International Business
Description of the event
The article featured in CNBC’s financial times section details the impending decision by Barclays bank to exit the African markets. The Barclays Bank group has several branches through its Barclays Bank Africa Group, and has been in the continent for several decades. It has branches in several countries including Kenya, South Africa, Ghana, Mozambique, Uganda and Tanzania (Arnold & Jenkins, 2016). The Barclays Bank Group has appointed a committee to oversee and advice on its exit from the African market.
Even though Africa is one of Barclays Bank’s major growth areas, the bank has, in the recent times experienced considerable challenges in the market place. Analysts believe that the sale will increase Barclays’ capital to a little shy of their target. Among the reasons given for the planned exit are the fluctuations in currency against the British Pound, which has been the case in many African countries, especially in South Africa where the South African rand has been falling steadily. Fluctuations in currency lead losses. The other reason is the corruption that exists in these developing countries which makes it hard to do business since one is not entirely in control of how the business runs. Barclays would wish for a wholesale sellout which is however hard due to present circumstance for industry players in this region.

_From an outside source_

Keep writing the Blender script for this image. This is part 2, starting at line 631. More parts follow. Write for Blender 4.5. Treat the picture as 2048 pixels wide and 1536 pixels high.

This story connects to International Business Environment in Developing Countries, and is also tied to currency in the international markets. Developing countries have their unique challenges which impact multi-national business. To begin with, as noted in the article, the ever changing political landscape of these countries does promote stability for businesses. They also lack clear structure in leadership while at the same time; many do give businesses a supportive environment to operate. An example as sighted in this article is South Africa’s appointment of an inexperienced finance minister, which greatly affected the currency. Developing countries also struggle with ethical issues like corruption which promote unfair business practices and lack of a level playing field for businesses. Understanding the business environment in developing countries can help a multi-national when venturing into establishing branches internationally.
The other issue featured is the currency fluctuations. The host country’s currency is normally the currency for doing business. It may be costly in the long run when the currency is too unstable and when its value does not compare. Political changes and unstable markets lead to this. Multinational businesses have to contend with the impact that these changes can have on their businesses. This article shows this situation alongside other issues in international business like ethics.
How can others benefit and/or learn from the situation
There are several lessons that other business can learn from this, as well as benefits from Barclays’ exit. To begin with, the business was not entirely making losses in its African venture; this means that other operators or new entries can benefit from their exit by buying it out and continuing to run their business. Other banks operating in the region can also benefit by the market gap left by Barclays by taking their customers. During a sellout, many clients often lose confidence and exit to other providers who can take advantage of this.
The situation with Barclays offers invaluable lessons on the African marketplace. Existing businesses can use this to restructure their operations to avoid the same position and pitfalls as experienced by Barclays. New entrants into the African marketplace or any other developing nation can also use this information to make them aware of the issues in doing business in developing countries so as to make better informed decisions and strategies to mitigate the challenges anticipated.